“Tell me why you love me.”

I’m listening to Marc Rebillet sing that line. I’m listening to last Sunday’s “Brunch” FB stream. Rebillet fascinates me. Fascinates me in the way getting to watch any artist create in real time fascinates me. Watching him is scary. He just does anything, does everything. He’s so … visible. I can’t fathom letting anyone watch me in the way he let’s himself be watched. Crazypants. And beautiful and amazing. And terrifying.

I tried something with tonight’s poem, and it didn’t really work, but I’m leaving it as is and posting it anyway. The source text for tonight comes from Lucille Clifton’s poem, “my dream about being white.” I want someone to create a silent meditation retreat — maybe only for Black women — where all participants do is read Clifton for hours and hours every day and see where their minds go. Yeah, definitely only for Black women.

What I Might Want (Take 2)

It's more than a year and
I'm wondering where we go. I'm
wary, perhaps even scared. I'm wearing
confidence, self-assuredness -- a mask that looks like a white
flag. I'm giving up, giving in -- to you, to history.

Giving in, giving up. But
still, there's
magic in this surrender. No,
not defeat, not stagnation. A glimpse of a future.

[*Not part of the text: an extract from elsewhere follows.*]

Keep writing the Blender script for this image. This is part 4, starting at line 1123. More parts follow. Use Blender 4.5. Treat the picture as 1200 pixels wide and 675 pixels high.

National Poetry Month 2021: the Golden Shovel

As I’ve done for the last forever, I’ve chosen a poetic form, and I’m going to try to write a poem in that form every day for the month of April. I don’t always succeed, but I always give it my best shot. The “Golden Shovel” was created by Terrance Hayes in tribute to Gwendolyn Brooks. I learned about it from my friend Sonia (aka Red Emma). I’ll be using Lucille Clifton’s poems as my starting point this month. Here are the rules:

  • Take a line (or lines) from a poem you admire.
  • Use each word in the line (or lines) as the end word for each line in your poem.
  • Keep the end words in order.
  • Give credit to the poet who originally wrote the line (or lines).
  • The new poem does not have to be about the same subject as the poem that offers the end words.

If you pull a line with six words, your poem would be six lines long. If you pull a stanza with 24 words, your poem would be 24 lines long. And so on.

Should be interesting!

2 thoughts on ““Tell me why you love me.”

  1. “No,
    not defeat, not stagnation. A glimpse of a future.”

    I do believe we got the smallest taste of that today. The tiniest sample, but it’s been such a long time since anything has even been on the plate.